Leaving the fire house behind, the marshal and his squad pile into a small fleet of SUVs. Inside, the cars are outfitted with police computers and a multitude of switches and electronic gadgetry where one would ordinarily find an armrest. On a recent night the force decides to hit the 25th Police Precinct in Harlem. Armed with a stack of referrals ripe for investigation, they set out.

Driving by shuttered and gated stores the investigators had effectively closed years or months before, they document that the clubs have not sprung up since.

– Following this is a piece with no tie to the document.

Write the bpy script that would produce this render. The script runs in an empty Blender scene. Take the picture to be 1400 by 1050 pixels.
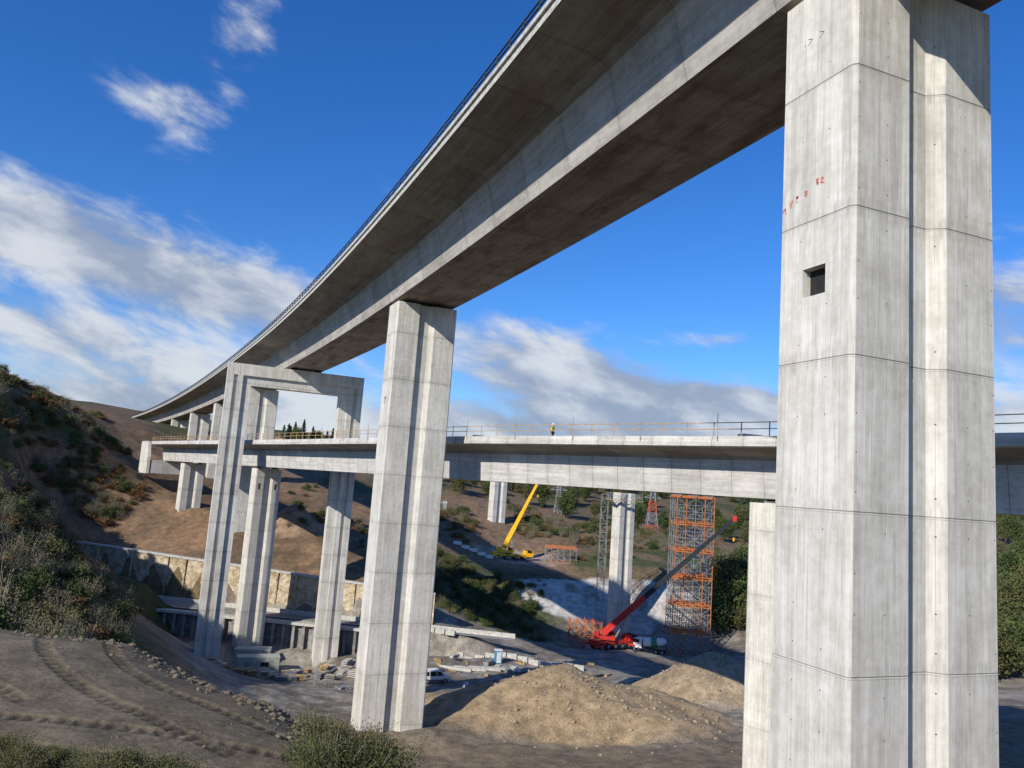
import bpy, bmesh, math, random
import numpy as np
from mathutils import Vector, Matrix
random.seed(7); RNG=np.random.default_rng(11)
scene=bpy.context.scene
rad=math.radians
# ------------------------------------------------------------------ node helper
class G:
    def __init__(s,nt): s.nt=nt; s.n=nt.nodes; s.l=nt.links
    def new(s,t,**k):
        nd=s.n.new(t)
        for a,b in k.items(): setattr(nd,a,b)
        return nd
    def put(s,sock,v):
        if v is None: return
        if isinstance(v,bpy.types.NodeSocket): s.l.new(v,sock)
        elif isinstance(v,(tuple,list)) and len(v)==3 and sock.type=='RGBA': sock.default_value=(*v,1)
        else: sock.default_value=v
    def m(s,op,a,b=None,c=None,clamp=False):
        nd=s.new('ShaderNodeMath',operation=op); nd.use_clamp=clamp
        s.put(nd.inputs[0],a); s.put(nd.inputs[1],b); s.put(nd.inputs[2],c); return nd.outputs[0]
    def vm(s,op,a,b=None):
        nd=s.new('ShaderNodeVectorMath',operation=op); s.put(nd.inputs[0],a); s.put(nd.inputs[1],b); return nd.outputs[0]
    def xyz(s,x,y,z=0.0):
        nd=s.new('ShaderNodeCombineXYZ'); s.put(nd.inputs[0],x); s.put(nd.inputs[1],y); s.put(nd.inputs[2],z); return nd.outputs[0]
    def sep(s,v):
        nd=s.new('ShaderNodeSeparateXYZ'); s.put(nd.inputs[0],v); return nd.outputs
    def noise(s,v,scale,detail=4,rough=.55,dist=0.0):
        nd=s.new('ShaderNodeTexNoise'); s.put(nd.inputs['Vector'],v)
        nd.inputs['Scale'].default_value=scale; nd.inputs['Detail'].default_value=detail
        nd.inputs['Roughness'].default_value=rough; nd.inputs['Distortion'].default_value=dist
        return nd.outputs[0]
    def vor(s,v,scale):
        nd=s.new('ShaderNodeTexVoronoi'); s.put(nd.inputs['Vector'],v); nd.inputs['Scale'].default_value=scale
        return nd.outputs
    def mr(s,v,a,b,c=0.0,d=1.0):
        nd=s.new('ShaderNodeMapRange'); nd.interpolation_type='SMOOTHSTEP'
        s.put(nd.inputs[0],v)
        for i,q in enumerate((a,b,c,d)): s.put(nd.inputs[i+1],q)
        return nd.outputs[0]
    def mix(s,f,a,b,t='MIX'):
        nd=s.new('ShaderNodeMix',data_type='RGBA',blend_type=t)
        s.put(nd.inputs[0],f); s.put(nd.inputs[6],a); s.put(nd.inputs[7],b); return nd.outputs[2]
    def bump(s,h,st,dist):
        nd=s.new('ShaderNodeBump'); s.put(nd.inputs['Height'],h); nd.inputs['Strength'].default_value=st; nd.inputs['Distance'].default_value=dist
        return nd.outputs[0]
def newmat(name):
    m=bpy.data.materials.new(name); m.use_nodes=True
    g=G(m.node_tree); bs=m.node_tree.nodes['Principled BSDF']; bs.inputs['Roughness'].default_value=.85
    bs.inputs['Specular IOR Level'].default_value=.25
    return m,g,bs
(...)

With maintenance checks completed they head north to Jerome Avenue in the Bronx where a tip leads them to a late-night pool hall.

A violet neon sign glowing in the window, cigarette smoke, beer and the audio from a 1970s adult film playing overhead on two television sets, the investigators make their way into the hall for an inspection.

The owner escorts them to the basement door on which a metallic sign reads: “Baby Shower.” Harnischfeger taps the sign and gives a knowing smile, “That tells you something,” he said, referring to the fact that parties are being held clandestinely in the pool hall.

At the bottom of the stairs the basement is outfitted with a dance floor, mirrors, and a TV screen linked to the storefront surveillance camera that feeds its grainy overhead image, providing advance warning of a possible raid. A flier upstairs advertises the room for parties.

By night’s end, the owner — unable to show the accessibility of two basement exits, one of which led to an illegal wooden staircase — found himself with summons in hand and a promise from the social club task force that they would be back.